= STATED GOAL =
Extract the listing below in full, unchanged.

>> Begin

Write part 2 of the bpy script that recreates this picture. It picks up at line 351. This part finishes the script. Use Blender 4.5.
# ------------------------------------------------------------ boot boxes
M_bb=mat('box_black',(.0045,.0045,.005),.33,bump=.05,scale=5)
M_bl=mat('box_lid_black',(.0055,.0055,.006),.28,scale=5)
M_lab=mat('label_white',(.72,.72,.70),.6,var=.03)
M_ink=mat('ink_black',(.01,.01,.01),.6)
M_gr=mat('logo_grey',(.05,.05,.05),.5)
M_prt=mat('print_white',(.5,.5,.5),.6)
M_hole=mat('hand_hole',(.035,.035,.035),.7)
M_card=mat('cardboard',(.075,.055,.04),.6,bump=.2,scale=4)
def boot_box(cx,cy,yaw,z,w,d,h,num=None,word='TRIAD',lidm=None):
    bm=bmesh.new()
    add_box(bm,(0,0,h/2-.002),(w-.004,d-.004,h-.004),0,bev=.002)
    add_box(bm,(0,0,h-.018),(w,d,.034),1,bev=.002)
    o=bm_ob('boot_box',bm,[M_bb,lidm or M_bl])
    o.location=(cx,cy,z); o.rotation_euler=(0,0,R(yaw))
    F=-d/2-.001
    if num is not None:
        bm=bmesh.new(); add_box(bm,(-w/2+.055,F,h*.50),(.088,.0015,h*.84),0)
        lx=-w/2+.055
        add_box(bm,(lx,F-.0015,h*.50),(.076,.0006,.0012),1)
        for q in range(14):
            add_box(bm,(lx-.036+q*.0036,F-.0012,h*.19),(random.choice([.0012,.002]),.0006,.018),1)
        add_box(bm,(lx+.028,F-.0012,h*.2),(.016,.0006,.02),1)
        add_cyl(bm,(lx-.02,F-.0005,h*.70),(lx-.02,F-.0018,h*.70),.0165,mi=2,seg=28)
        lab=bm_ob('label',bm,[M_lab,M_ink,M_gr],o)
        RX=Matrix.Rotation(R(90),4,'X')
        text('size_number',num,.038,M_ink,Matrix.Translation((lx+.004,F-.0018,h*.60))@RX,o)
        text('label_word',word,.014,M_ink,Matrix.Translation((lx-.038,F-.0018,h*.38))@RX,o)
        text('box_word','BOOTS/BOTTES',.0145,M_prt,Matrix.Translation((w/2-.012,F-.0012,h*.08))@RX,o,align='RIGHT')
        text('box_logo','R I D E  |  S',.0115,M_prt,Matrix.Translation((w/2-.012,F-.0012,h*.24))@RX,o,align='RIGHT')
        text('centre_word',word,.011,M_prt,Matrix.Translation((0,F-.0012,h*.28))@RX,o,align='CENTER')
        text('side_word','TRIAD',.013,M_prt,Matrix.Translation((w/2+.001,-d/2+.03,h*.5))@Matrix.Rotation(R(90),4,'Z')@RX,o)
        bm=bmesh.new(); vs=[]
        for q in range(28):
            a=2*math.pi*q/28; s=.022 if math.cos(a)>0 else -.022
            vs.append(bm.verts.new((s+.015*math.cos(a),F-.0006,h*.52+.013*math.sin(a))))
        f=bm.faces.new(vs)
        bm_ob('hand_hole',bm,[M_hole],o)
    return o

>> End

= SOLUTION TO THIS TASK =
Write part 2 of the bpy script that recreates this picture. It picks up at line 351. This part finishes the script. Use Blender 4.5.
# ------------------------------------------------------------ boot boxes
M_bb=mat('box_black',(.0045,.0045,.005),.33,bump=.05,scale=5)
M_bl=mat('box_lid_black',(.0055,.0055,.006),.28,scale=5)
M_lab=mat('label_white',(.72,.72,.70),.6,var=.03)
M_ink=mat('ink_black',(.01,.01,.01),.6)
M_gr=mat('logo_grey',(.05,.05,.05),.5)
M_prt=mat('print_white',(.5,.5,.5),.6)
M_hole=mat('hand_hole',(.035,.035,.035),.7)
M_card=mat('cardboard',(.075,.055,.04),.6,bump=.2,scale=4)
def boot_box(cx,cy,yaw,z,w,d,h,num=None,word='TRIAD',lidm=None):
    bm=bmesh.new()
    add_box(bm,(0,0,h/2-.002),(w-.004,d-.004,h-.004),0,bev=.002)
    add_box(bm,(0,0,h-.018),(w,d,.034),1,bev=.002)
    o=bm_ob('boot_box',bm,[M_bb,lidm or M_bl])
    o.location=(cx,cy,z); o.rotation_euler=(0,0,R(yaw))
    F=-d/2-.001
    if num is not None:
        bm=bmesh.new(); add_box(bm,(-w/2+.055,F,h*.50),(.088,.0015,h*.84),0)
        lx=-w/2+.055
        add_box(bm,(lx,F-.0015,h*.50),(.076,.0006,.0012),1)
        for q in range(14):
            add_box(bm,(lx-.036+q*.0036,F-.0012,h*.19),(random.choice([.0012,.002]),.0006,.018),1)
        add_box(bm,(lx+.028,F-.0012,h*.2),(.016,.0006,.02),1)
        add_cyl(bm,(lx-.02,F-.0005,h*.70),(lx-.02,F-.0018,h*.70),.0165,mi=2,seg=28)
        lab=bm_ob('label',bm,[M_lab,M_ink,M_gr],o)
        RX=Matrix.Rotation(R(90),4,'X')
        text('size_number',num,.038,M_ink,Matrix.Translation((lx+.004,F-.0018,h*.60))@RX,o)
        text('label_word',word,.014,M_ink,Matrix.Translation((lx-.038,F-.0018,h*.38))@RX,o)
        text('box_word','BOOTS/BOTTES',.0145,M_prt,Matrix.Translation((w/2-.012,F-.0012,h*.08))@RX,o,align='RIGHT')
        text('box_logo','R I D E  |  S',.0115,M_prt,Matrix.Translation((w/2-.012,F-.0012,h*.24))@RX,o,align='RIGHT')
        text('centre_word',word,.011,M_prt,Matrix.Translation((0,F-.0012,h*.28))@RX,o,align='CENTER')
        text('side_word','TRIAD',.013,M_prt,Matrix.Translation((w/2+.001,-d/2+.03,h*.5))@Matrix.Rotation(R(90),4,'Z')@RX,o)
        bm=bmesh.new(); vs=[]
        for q in range(28):
            a=2*math.pi*q/28; s=.022 if math.cos(a)>0 else -.022
            vs.append(bm.verts.new((s+.015*math.cos(a),F-.0006,h*.52+.013*math.sin(a))))
        f=bm.faces.new(vs)
        bm_ob('hand_hole',bm,[M_hole],o)
    return o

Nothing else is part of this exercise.